Search the listing for "Write" and copy every line where it appears.

Provided records:
· · · ·

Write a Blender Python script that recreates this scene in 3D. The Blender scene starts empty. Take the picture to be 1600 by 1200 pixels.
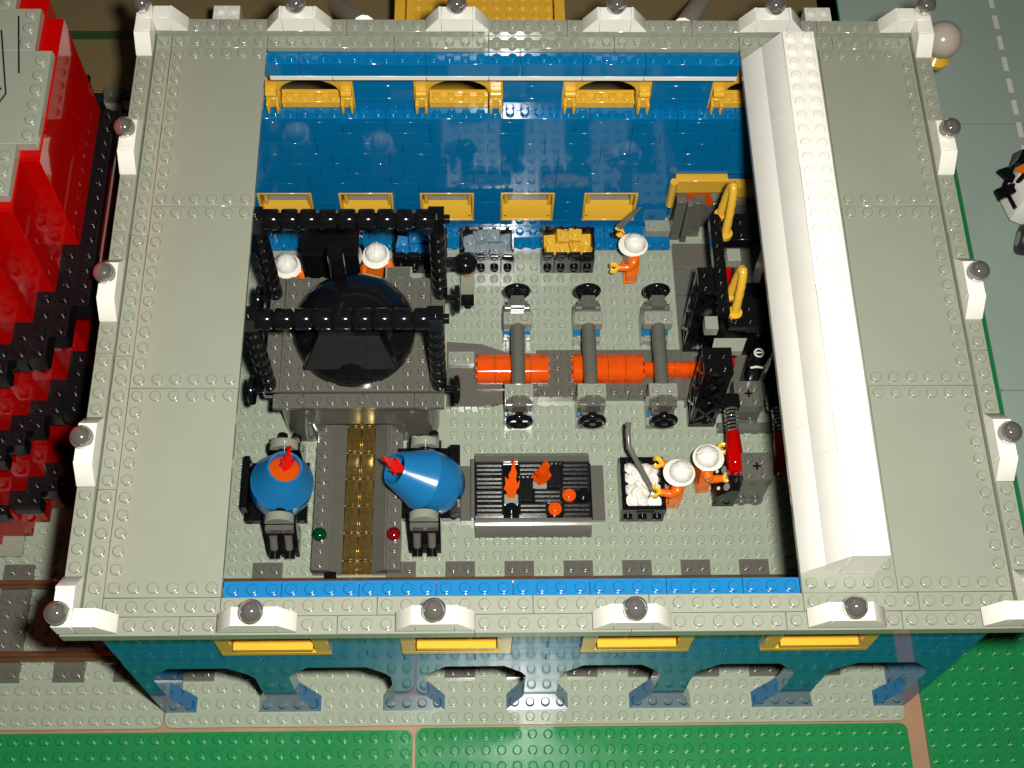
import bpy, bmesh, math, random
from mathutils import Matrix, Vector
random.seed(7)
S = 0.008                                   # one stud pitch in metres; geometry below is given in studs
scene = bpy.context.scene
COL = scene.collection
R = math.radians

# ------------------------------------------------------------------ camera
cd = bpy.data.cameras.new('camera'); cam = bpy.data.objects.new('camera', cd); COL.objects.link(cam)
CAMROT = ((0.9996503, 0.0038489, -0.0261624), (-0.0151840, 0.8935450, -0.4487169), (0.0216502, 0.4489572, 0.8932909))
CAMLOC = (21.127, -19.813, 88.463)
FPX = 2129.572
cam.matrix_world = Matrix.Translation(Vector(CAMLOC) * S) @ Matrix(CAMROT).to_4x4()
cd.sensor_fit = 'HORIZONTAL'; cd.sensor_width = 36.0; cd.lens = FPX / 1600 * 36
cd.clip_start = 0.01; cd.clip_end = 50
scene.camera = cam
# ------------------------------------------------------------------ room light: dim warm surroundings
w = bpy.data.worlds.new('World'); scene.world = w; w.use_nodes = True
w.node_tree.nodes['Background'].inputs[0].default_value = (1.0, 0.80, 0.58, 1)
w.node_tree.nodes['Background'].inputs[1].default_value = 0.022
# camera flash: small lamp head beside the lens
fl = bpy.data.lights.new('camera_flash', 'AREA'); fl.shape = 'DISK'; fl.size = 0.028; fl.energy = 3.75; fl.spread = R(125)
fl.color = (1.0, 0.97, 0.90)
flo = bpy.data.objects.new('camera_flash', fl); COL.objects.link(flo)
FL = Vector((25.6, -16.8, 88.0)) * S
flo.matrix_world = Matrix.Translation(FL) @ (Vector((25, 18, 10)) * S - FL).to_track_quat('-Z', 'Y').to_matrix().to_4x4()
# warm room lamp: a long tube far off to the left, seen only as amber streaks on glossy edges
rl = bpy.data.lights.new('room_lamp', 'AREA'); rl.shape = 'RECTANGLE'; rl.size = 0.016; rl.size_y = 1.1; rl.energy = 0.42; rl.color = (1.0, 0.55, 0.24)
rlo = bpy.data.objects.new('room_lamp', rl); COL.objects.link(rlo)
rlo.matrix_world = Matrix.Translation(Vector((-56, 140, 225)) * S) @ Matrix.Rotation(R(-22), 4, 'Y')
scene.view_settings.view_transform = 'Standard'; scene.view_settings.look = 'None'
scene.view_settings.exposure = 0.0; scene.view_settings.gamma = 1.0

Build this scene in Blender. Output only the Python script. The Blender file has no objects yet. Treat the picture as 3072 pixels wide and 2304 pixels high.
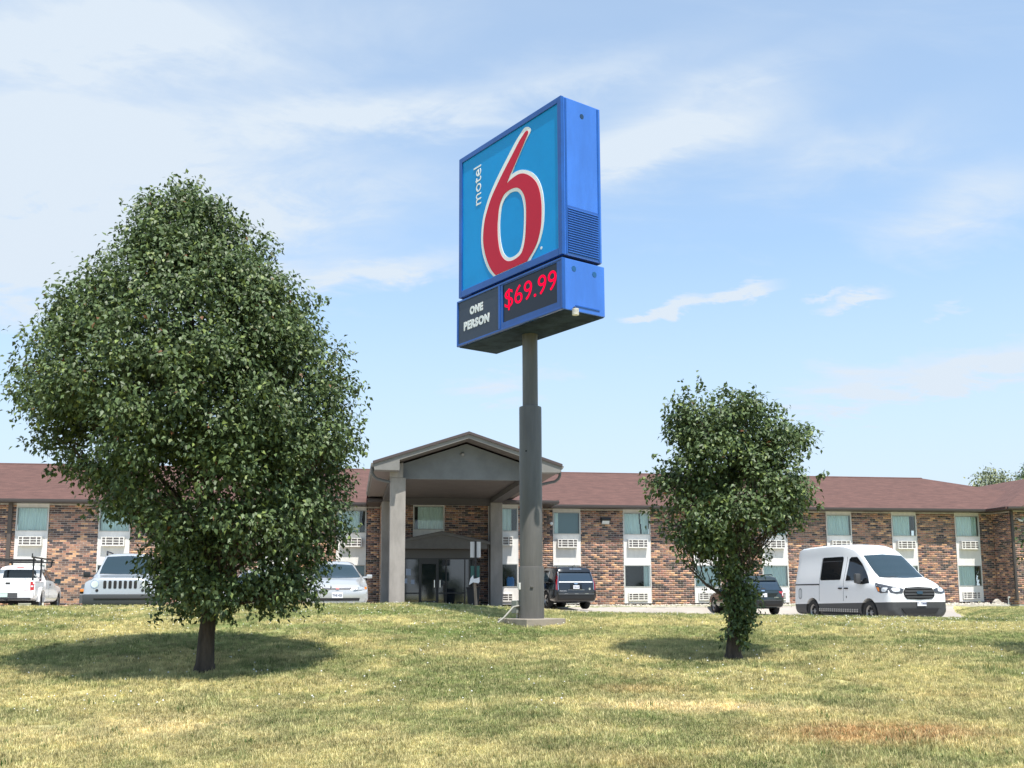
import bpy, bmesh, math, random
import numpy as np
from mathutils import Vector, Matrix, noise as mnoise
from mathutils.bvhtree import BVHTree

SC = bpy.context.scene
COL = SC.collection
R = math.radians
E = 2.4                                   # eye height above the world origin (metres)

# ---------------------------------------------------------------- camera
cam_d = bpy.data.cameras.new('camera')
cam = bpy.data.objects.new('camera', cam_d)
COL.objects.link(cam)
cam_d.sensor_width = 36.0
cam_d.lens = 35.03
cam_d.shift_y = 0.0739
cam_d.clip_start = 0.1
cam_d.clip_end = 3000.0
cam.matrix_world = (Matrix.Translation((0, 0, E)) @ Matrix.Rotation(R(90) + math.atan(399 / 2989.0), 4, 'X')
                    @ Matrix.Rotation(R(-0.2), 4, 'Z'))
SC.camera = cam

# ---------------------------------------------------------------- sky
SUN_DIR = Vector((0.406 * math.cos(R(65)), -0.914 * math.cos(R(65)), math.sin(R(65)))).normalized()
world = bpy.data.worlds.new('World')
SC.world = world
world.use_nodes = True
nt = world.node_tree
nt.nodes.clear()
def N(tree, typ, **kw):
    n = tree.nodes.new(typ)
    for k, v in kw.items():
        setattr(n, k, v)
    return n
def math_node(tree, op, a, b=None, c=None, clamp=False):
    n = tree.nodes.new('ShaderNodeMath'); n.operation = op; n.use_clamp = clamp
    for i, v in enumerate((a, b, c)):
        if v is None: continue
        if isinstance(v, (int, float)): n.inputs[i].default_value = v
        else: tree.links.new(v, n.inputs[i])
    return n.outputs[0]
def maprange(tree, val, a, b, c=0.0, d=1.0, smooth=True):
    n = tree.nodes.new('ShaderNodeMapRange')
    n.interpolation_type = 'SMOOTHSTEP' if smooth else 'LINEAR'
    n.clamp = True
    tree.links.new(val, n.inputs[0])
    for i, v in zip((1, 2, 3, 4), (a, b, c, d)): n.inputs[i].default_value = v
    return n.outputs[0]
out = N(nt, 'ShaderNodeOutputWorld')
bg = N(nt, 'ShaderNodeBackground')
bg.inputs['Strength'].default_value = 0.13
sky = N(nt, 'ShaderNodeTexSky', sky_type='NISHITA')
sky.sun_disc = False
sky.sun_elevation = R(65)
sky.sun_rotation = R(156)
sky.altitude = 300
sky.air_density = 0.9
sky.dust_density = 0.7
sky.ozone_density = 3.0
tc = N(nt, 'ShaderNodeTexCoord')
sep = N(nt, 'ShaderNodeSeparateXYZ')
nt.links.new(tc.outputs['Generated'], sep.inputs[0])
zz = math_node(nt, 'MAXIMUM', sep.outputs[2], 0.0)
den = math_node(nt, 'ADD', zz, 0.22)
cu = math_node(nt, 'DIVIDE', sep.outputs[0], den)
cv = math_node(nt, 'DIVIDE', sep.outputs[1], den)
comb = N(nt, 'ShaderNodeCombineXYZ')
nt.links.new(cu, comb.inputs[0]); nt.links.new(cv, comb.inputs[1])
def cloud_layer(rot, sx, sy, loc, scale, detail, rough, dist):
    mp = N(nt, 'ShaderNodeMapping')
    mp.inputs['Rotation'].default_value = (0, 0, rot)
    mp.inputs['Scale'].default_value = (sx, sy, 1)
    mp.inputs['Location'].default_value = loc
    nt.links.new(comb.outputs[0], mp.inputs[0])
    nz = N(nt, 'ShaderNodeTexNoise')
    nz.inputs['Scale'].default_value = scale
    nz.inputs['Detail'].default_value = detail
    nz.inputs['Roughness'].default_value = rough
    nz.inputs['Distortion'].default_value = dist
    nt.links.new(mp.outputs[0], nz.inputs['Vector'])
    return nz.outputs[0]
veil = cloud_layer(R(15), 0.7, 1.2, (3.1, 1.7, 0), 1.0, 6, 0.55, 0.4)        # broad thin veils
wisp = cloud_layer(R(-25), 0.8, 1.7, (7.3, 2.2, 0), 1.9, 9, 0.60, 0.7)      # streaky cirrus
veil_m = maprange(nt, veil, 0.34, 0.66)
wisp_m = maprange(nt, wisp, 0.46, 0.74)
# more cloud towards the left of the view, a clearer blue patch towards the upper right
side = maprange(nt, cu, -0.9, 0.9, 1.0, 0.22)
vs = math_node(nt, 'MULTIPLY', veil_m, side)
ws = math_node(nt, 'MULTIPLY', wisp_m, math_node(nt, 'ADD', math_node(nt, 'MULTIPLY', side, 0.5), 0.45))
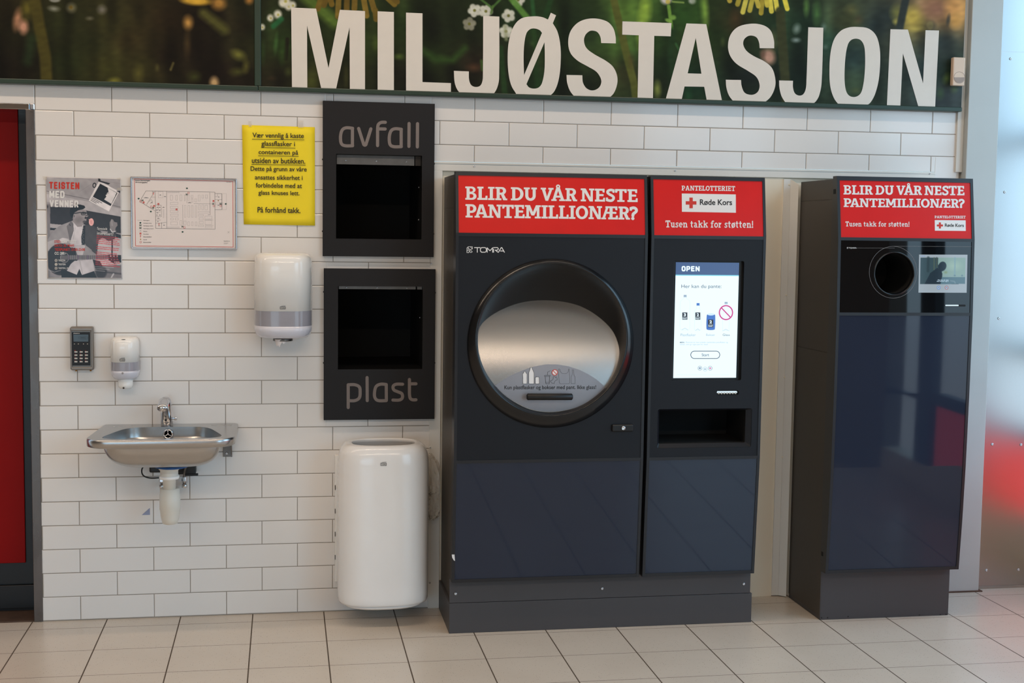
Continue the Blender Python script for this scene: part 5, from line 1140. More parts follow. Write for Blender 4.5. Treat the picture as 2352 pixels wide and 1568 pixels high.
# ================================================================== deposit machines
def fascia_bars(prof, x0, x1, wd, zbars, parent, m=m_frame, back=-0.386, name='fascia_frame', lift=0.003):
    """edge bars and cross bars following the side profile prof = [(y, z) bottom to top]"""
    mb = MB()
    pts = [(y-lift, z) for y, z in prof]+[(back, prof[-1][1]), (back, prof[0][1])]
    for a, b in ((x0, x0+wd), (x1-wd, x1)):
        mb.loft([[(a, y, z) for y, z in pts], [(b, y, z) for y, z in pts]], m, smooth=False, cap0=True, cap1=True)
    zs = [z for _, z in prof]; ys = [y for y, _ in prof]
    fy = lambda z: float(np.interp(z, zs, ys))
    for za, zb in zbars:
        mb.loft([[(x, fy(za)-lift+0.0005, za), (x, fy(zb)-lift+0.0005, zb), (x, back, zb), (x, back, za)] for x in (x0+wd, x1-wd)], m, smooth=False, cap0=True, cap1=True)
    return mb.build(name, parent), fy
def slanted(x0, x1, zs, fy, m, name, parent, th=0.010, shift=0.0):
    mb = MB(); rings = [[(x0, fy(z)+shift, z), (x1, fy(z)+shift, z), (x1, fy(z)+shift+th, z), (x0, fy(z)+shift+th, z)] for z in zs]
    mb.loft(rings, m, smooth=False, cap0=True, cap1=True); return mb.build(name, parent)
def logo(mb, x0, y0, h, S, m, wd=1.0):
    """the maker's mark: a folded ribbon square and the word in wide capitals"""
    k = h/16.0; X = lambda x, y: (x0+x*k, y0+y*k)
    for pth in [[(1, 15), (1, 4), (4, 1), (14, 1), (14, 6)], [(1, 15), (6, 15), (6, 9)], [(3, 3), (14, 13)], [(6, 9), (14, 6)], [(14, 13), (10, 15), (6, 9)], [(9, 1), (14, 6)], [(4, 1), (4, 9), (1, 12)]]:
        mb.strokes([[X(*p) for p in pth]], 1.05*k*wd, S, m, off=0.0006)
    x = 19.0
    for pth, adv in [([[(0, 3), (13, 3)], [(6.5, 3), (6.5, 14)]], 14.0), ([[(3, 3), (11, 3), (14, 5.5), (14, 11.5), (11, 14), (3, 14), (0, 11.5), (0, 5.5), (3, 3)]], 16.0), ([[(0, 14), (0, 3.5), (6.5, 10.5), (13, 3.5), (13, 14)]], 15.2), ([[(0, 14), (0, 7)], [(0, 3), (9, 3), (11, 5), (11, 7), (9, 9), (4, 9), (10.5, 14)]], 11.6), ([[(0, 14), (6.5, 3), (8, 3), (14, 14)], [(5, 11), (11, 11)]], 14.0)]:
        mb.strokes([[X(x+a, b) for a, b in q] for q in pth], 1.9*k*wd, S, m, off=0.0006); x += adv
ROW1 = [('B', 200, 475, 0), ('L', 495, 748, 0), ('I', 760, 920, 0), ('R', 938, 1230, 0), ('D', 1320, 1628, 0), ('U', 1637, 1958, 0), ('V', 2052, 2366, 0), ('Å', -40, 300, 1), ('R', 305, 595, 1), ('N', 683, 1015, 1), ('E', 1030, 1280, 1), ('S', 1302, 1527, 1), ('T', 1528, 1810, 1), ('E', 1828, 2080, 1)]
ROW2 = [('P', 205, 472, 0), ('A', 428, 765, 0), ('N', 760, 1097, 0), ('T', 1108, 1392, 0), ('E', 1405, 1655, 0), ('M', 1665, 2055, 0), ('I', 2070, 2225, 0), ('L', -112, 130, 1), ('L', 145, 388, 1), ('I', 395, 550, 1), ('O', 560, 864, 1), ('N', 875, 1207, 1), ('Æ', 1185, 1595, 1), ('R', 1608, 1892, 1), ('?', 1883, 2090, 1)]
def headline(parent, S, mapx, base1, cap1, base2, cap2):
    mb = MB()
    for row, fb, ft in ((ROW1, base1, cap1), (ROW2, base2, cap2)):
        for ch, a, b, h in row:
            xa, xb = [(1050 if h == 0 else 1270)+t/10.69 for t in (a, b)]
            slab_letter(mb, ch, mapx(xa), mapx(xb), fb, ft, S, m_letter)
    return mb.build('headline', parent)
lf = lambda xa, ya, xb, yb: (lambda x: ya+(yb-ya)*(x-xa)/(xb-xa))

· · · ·

Exercise solution:
Write a Blender Python script that recreates this scene in 3D. The Blender scene starts empty. Take the picture to be 1600 by 1200 pixels.
Continue the Blender Python script for this scene: part 5, from line 1140. More parts follow. Write for Blender 4.5. Treat the picture as 2352 pixels wide and 1568 pixels high.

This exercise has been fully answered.